I am given 2 side lengths for one triangle and two side lengths for the parallelogram. I am asked to find the length of m (FE) and n (DE)
I am given the lenghts:
I don't see how to use Law of Sines because I don't have any angles and I don't see how to use Law of Cosines to solve triangle ACF because I am missing a side length.
Am I missing a concept or is this problem missing given information?
On
welcome to stack exchange. The answer will simply be that $m = 15$ and $n = 9$. Lets say you made a new point G opposite E then joined C to G and then G to E, you'd effectively end up with the same parallelogram as you have underneath.
On
Note that the triangles $AFC$ and $EFD$ are similar. Hence $\frac{n}{m}=\frac{9}{15}$.
Now let the angle at E in $EFD$ be $x$. Then the angle at $A$ in $AFC$ is also $x$ by similarity. Using the cosine rule you can now find the lenght of g as a function of $x$, i.e. $g(x)$. Then $l(x)=16-g(x)$.

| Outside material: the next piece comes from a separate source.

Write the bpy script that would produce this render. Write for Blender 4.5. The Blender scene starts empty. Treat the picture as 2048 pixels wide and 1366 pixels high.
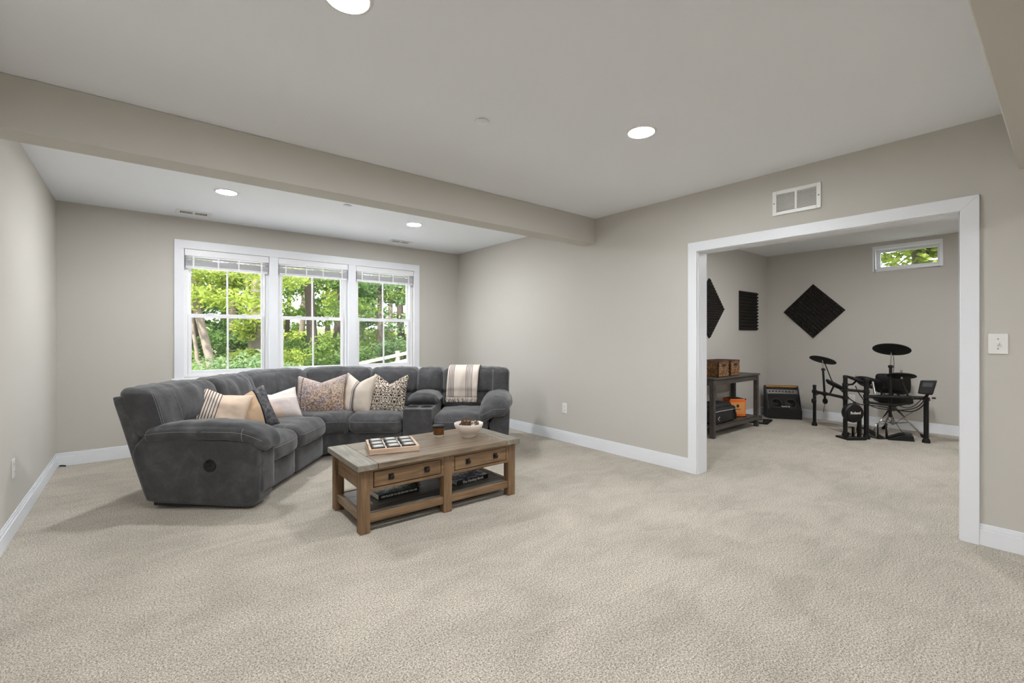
import bpy, bmesh, math, random
from mathutils import Vector, Matrix, noise
import numpy as np
R = math.radians
C = bpy.context.scene.collection
scn = bpy.context.scene
rnd = random.Random(7)
YAW = -math.atan2(743, 910.6)          # the viewing direction, also the sectional's own direction

# ------------------------------------------------------------------ helpers
def lin(c):
    out = []
    for v in c[:3]:
        v = v / 255.0
        out.append(v / 12.92 if v <= 0.04045 else ((v + 0.055) / 1.055) ** 2.4)
    return (out[0], out[1], out[2], 1.0)

class MB:
    """collects geometry and builds ONE mesh object"""
    def __init__(s): s.v = []; s.f = []
    def add(s, vs, fs):
        n = len(s.v); s.v += [tuple(v) for v in vs]; s.f += [tuple(i + n for i in f) for f in fs]; return s
    def box(s, x0, x1, y0, y1, z0, z1):
        vs = [(x, y, z) for z in (z0, z1) for y in (y0, y1) for x in (x0, x1)]
        return s.add(vs, [(0,2,3,1),(4,5,7,6),(0,1,5,4),(2,6,7,3),(0,4,6,2),(1,3,7,5)])
    def cbox(s, c, h): return s.box(c[0]-h[0], c[0]+h[0], c[1]-h[1], c[1]+h[1], c[2]-h[2], c[2]+h[2])
    def prism(s, pts, a, b, axis='z'):
        n = len(pts)
        def mk(p, t): return {'z': (p[0], p[1], t), 'y': (p[0], t, p[1]), 'x': (t, p[0], p[1])}[axis]
        vs = [mk(p, a) for p in pts] + [mk(p, b) for p in pts]
        fs = [tuple(range(n))[::-1], tuple(range(n, 2*n))] + [(i, (i+1) % n, n+(i+1) % n, n+i) for i in range(n)]
        return s.add(vs, fs)
    def tube(s, pts, r, n=10, caps=True):
        pts = [Vector(p) for p in pts]
        rs = r if isinstance(r, (list, tuple)) else [r]*len(pts)
        vs = []; fs = []; ref = None
        for i, p in enumerate(pts):
            t = (pts[min(i+1, len(pts)-1)] - pts[max(i-1, 0)]).normalized()
            if ref is None:
                ref = Vector((0,0,1)) if abs(t.z) < .9 else Vector((1,0,0))
            a = (ref - t*ref.dot(t)).normalized(); b = t.cross(a); ref = a
            for k in range(n):
                q = 2*math.pi*k/n
                vs.append(p + (a*math.cos(q) + b*math.sin(q))*rs[i])
        for i in range(len(pts)-1):
            for k in range(n):
                fs.append((i*n+k, i*n+(k+1) % n, (i+1)*n+(k+1) % n, (i+1)*n+k))
        if caps:
            fs.append(tuple(range(n))[::-1]); m = (len(pts)-1)*n; fs.append(tuple(range(m, m+n)))
        return s.add(vs, fs)
    def lathe(s, prof, c=(0,0,0), n=32, axis=(0,0,1), closed=False):
        q = Vector((0,0,1)).rotation_difference(Vector(axis).normalized())
        vs = []; fs = []
        m = len(prof)
        for (r, z) in prof:
            for k in range(n):
                a = 2*math.pi*k/n
                vs.append(Vector(c) + q @ Vector((r*math.cos(a), r*math.sin(a), z)))
        for i in range(m-1 if not closed else m):
            j = (i+1) % m
            for k in range(n):
                fs.append((i*n+k, i*n+(k+1) % n, j*n+(k+1) % n, j*n+k))
        if not closed:
            if prof[0][0] > 1e-6: fs.append(tuple(range(n))[::-1])
            if prof[-1][0] > 1e-6: fs.append(tuple(range((m-1)*n, m*n)))
        return s.add(vs, fs)
    def build(s, name, mat, parent=None, smooth=False, bevel=0, sub=0, local=True, angle=None, merge=1e-5, seg=2):
        root = parent
        while root is not None and root.parent is not None: root = root.parent
        off = Vector((0,0,0))
        if root is not None and not local: off = Vector(root.location)
        me = bpy.data.meshes.new(name)
        me.from_pydata([(v[0]-off.x, v[1]-off.y, v[2]-off.z) for v in s.v], [], s.f)
        bm = bmesh.new(); bm.from_mesh(me)
        if merge: bmesh.ops.remove_doubles(bm, verts=bm.verts, dist=merge)
        bmesh.ops.recalc_face_normals(bm, faces=bm.faces)
        bm.to_mesh(me); bm.free()
        if smooth:
            me.polygons.foreach_set('use_smooth', [True]*len(me.polygons))
            if angle: me.set_sharp_from_angle(angle=R(angle))
        if mat is not None: me.materials.append(mat)
        o = bpy.data.objects.new(name, me); C.objects.link(o)
        if parent is not None: o.parent = parent
        if bevel:
            m = o.modifiers.new('bevel', 'BEVEL'); m.width = bevel; m.segments = seg; m.limit_method = 'ANGLE'; m.angle_limit = R(40)
        if sub:
            m = o.modifiers.new('sub', 'SUBSURF'); m.levels = sub; m.render_levels = sub
        return o

def tag(o, label=None, cat=None, group=None, kind=None):
    if label: o['label'] = label
    if cat: o['category'] = cat
    if group: o['group'] = group
    if kind: o['kind'] = kind
    return o

def thing(name, label, cat, loc=(0,0,0), rz=0, group=None):
    o = bpy.data.objects.new(name, None); C.objects.link(o)
    o.empty_display_size = .05
    o.location = loc; o.rotation_euler = (0, 0, rz)
    return tag(o, label, cat, group)

def struct(name, mb, mat, label=None, cat=None, **kw):
    o = mb.build(name, mat, **kw)
    return tag(o, label, cat, kind='structure')

def text_mesh(name, body, size, mat, parent, loc, rot, extrude=.0006, align='CENTER', sx=1.0, font_bold=False):
    cu = bpy.data.curves.new(name, 'FONT'); cu.body = body; cu.size = size; cu.extrude = extrude
    cu.align_x = align; cu.align_y = 'CENTER'; cu.resolution_u = 3
    if font_bold: cu.offset = size*.018
    t = bpy.data.objects.new(name, cu); C.objects.link(t)
    dg = bpy.context.evaluated_depsgraph_get()
    me = bpy.data.meshes.new_from_object(t.evaluated_get(dg))
    bpy.data.objects.remove(t); bpy.data.curves.remove(cu)
    me.name = name
    me.materials.clear(); me.materials.append(mat)
    o = bpy.data.objects.new(name, me); C.objects.link(o)
    o.parent = parent; o.location = loc; o.rotation_euler = rot; o.scale = (sx, 1, 1)
    return o

def copy_tree(o, parent=None):
    c = o.copy(); C.objects.link(c)
    if parent is not None: c.parent = parent
    for ch in list(o.children): copy_tree(ch, c)
    return c

# ------------------------------------------------------------------ materials
def newmat(name):
    m = bpy.data.materials.new(name); m.use_nodes = True
    nt = m.node_tree; b = nt.nodes['Principled BSDF']
    return m, nt, b
def N(nt, t, **kw):
    n = nt.nodes.new(t)
    for k, v in kw.items(): setattr(n, k, v)
    return n
def ramp(nt, fac, stops):
    r = N(nt, 'ShaderNodeValToRGB')
    e = r.color_ramp.elements
    while len(e) < len(stops): e.new(.5)
    for el, (p, c) in zip(e, stops): el.position = p; el.color = c
    nt.links.new(fac, r.inputs['Fac']); return r.outputs['Color']
def coord(nt, scale=(1,1,1), rot=(0,0,0), out='Object', loc=(0,0,0)):
    t = N(nt, 'ShaderNodeTexCoord'); m = N(nt, 'ShaderNodeMapping')
    m.inputs['Scale'].default_value = scale; m.inputs['Rotation'].default_value = rot; m.inputs['Location'].default_value = loc
    nt.links.new(t.outputs[out], m.inputs['Vector']); return m.outputs['Vector']
def nz(nt, vec, scale, detail=4, rough=.6, dist=0):
    n = N(nt, 'ShaderNodeTexNoise'); n.inputs['Scale'].default_value = scale
    n.inputs['Detail'].default_value = detail; n.inputs['Roughness'].default_value = rough; n.inputs['Distortion'].default_value = dist
    if vec is not None: nt.links.new(vec, n.inputs['Vector'])
    return n.outputs['Fac']
def bump(nt, b, h, strength=.3, dist=.01):
    n = N(nt, 'ShaderNodeBump'); n.inputs['Strength'].default_value = strength; n.inputs['Distance'].default_value = dist
    nt.links.new(h, n.inputs['Height']); nt.links.new(n.outputs['Normal'], b.inputs['Normal'])
def plain(name, c, rough=.5, metal=0, var=0, vs=20, bmp=0, bs=200, bd=.002, spec=None, sheen=0, coat=0):
    m, nt, b = newmat(name)
    col = lin(c); b.inputs['Base Color'].default_value = col
    b.inputs['Roughness'].default_value = rough; b.inputs['Metallic'].default_value = metal
    if spec is not None: b.inputs['Specular IOR Level'].default_value = spec
    if sheen: b.inputs['Sheen Weight'].default_value = sheen; b.inputs['Sheen Roughness'].default_value = .5
    if coat: b.inputs['Coat Weight'].default_value = coat
    v = coord(nt)
    if var:
        lo = tuple(x*(1-var) for x in col[:3]) + (1,); hi = tuple(min(1, x*(1+var)) for x in col[:3]) + (1,)
        nt.links.new(ramp(nt, nz(nt, v, vs), [(.3, lo), (.7, hi)]), b.inputs['Base Color'])
    if bmp: bump(nt, b, nz(nt, v, bs, 3), bmp, bd)
    return m
def emis(name, c, s):
    m = bpy.data.materials.new(name); m.use_nodes = True; nt = m.node_tree; nt.nodes.clear()
    e = N(nt, 'ShaderNodeEmission'); e.inputs['Color'].default_value = c; e.inputs['Strength'].default_value = s
    o = N(nt, 'ShaderNodeOutputMaterial'); nt.links.new(e.outputs[0], o.inputs[0]); return m
def mix(nt, fac, a, b):
    m = N(nt, 'ShaderNodeMix', data_type='RGBA')
    for s, v in ((m.inputs['Factor'], fac), (m.inputs['A'], a), (m.inputs['B'], b)):
        if hasattr(v, 'links'): nt.links.new(v, s)
        else: s.default_value = v
    return m.outputs['Result']
def mth(nt, op, a, b=0.0, clamp=False):
    m = N(nt, 'ShaderNodeMath', operation=op); m.use_clamp = clamp
    for s, v in ((m.inputs[0], a), (m.inputs[1], b)):
        if hasattr(v, 'links'): nt.links.new(v, s)
        else: s.default_value = v
    return m.outputs[0]
def sep(nt, vec):
    s = N(nt, 'ShaderNodeSeparateXYZ'); nt.links.new(vec, s.inputs[0]); return s.outputs

WALL = plain('wall_paint', (200, 196, 189), .75, bmp=.05, bs=350, bd=.001)
CEIL = plain('ceiling_paint', (243, 246, 251), .85, bmp=.04, bs=300, bd=.001)
TRIM = plain('white_trim_paint', (237, 239, 244), .42)
VINYL = plain('white_vinyl', (240, 240, 243), .35)
PLAST = plain('white_plastic', (236, 235, 232), .35)
GREY = plain('grey_slot', (120, 120, 122), .5)
DARK = plain('dark_gap', (40, 40, 42), .8)  # flat dark that stands in for shade in gaps, holes and recesses
BLACKM = plain('black_metal', (19, 18, 17), .45, spec=.35)
BLACKP = plain('black_plastic', (21, 20, 20), .5, spec=.4)
BLACKR = plain('black_rubber', (18, 17, 17), .62, spec=.35)
CHROME = plain('chrome', (205, 203, 200), .18, metal=1)
STEELD = plain('dark_steel', (90, 88, 86), .35, metal=1)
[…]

We have $n=\frac{9}{15}m$, hence we can now find $n(x)$ using the cosine rule in $EFD$. This thus gives $m(x)=\frac{15}{9}n(x)$. Now look at triangle $ABE$. Note that we know all sides as a function of $x$ and know that its angle at $E$ is $x$. Hence we can solve for $x$ by applying the cosine rule.

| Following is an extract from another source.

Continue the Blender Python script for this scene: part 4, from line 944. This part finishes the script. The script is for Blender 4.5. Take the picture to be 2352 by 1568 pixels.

I however suspect that the actual calculations will be very ugly, so there probably is another solution possible.
On
Well, you can certainly reconstruct the image by leaning the parallelogram to different angles and sliding F to where it needs to be. In other words by adjusting $\angle CAB$ to different values.
The question is is there some reason that for all measures of $\angle CAB$ will the lines $FE$ And $ED$ should be the same for all such parallelograms. Off hand there is no reason they should.
But the more we increase $\angle CAB$ the more point $F$ will move to the right. And as $9 < 15$ there is some angle where $F$ will move so far to the right so as to superimpose itself on $D$. As a result $E$ will superimpose on $D$. Then $FE= ED =0$.
Therefore $FE$ and $DE$ are not constant and we don't have enough information.
I don't believe there's enough information. Let's let
$$A=(0,0)$$
$$B=(16,0)$$
$$C=(9\cos\theta,9\sin\theta)\text{ for some }0<\theta<90^{\circ}$$
$$D=B+C=(16+9\cos\theta,9\sin\theta)$$
$$F=\left(\sqrt{15^2-9^2\sin^2\theta},9\sin\theta\right)$$
Then we have a parallelogram $ABDC$ with a point $F$ on $CD$, such that $|AC|=9$, $|AF|=15$, and $|AB|=16$. Our next step is to find $E$. We'll be done if we can show that $|AE|$ is a non-constant function of $\theta$.
$E$ is the intersection of the lines determined by segments $AF$ and $BD$. To find the coordinates of $E$, we'll first find the equations of these lines. Using the point-slope form, we have that the equation for the line determined by segment $AF$ is:
$$y=\frac{9\sin\theta}{\sqrt{15^2-9^2\sin^2\theta}}\cdot x$$
Using the point-slope form, we have that the equation for the line determined by segment $BD$ is:
$$y=\frac{9\sin\theta}{9\cos\theta}\cdot (x-16)$$
Hence we can find the $x$-coordinate of $E$ by solving
$$\frac{9\sin\theta}{\sqrt{15^2-9^2\sin^2\theta}}\cdot x=\frac{9\sin\theta}{9\cos\theta}\cdot (x-16)$$
This gives us that
$$x=\frac{16\cdot\sqrt{15^2-9^2\sin^2\theta}}{\sqrt{15^2-9^2\sin^2\theta}-9\cos\theta}$$
We can then plug this into the equation for the line determined by segment $AF$ to obtain that
$$y=\frac{16\cdot9\sin\theta}{\sqrt{15^2-9^2\sin^2\theta}-9\cos\theta}$$
Hence
$$E=\left(\frac{16\cdot\sqrt{15^2-9^2\sin^2\theta}}{\sqrt{15^2-9^2\sin^2\theta}-9\cos\theta},\frac{16\cdot9\sin\theta}{\sqrt{15^2-9^2\sin^2\theta}-9\cos\theta}\right)$$
It follows that
$$|AE|=\frac{16\cdot15}{\sqrt{15^2-9^2\sin^2\theta}-9\cos\theta}$$
Note that if $\theta=30^{\circ}$, then $|AE|\approx36.8$, but if $\theta=60^{\circ}$, then $|AE|\approx28.9$. So $|AE|$ is a non-constant function of $\theta$.
Finally, note that $m=|AE|-15$. So $m$ is a non-constant function of $\theta$. We need more information.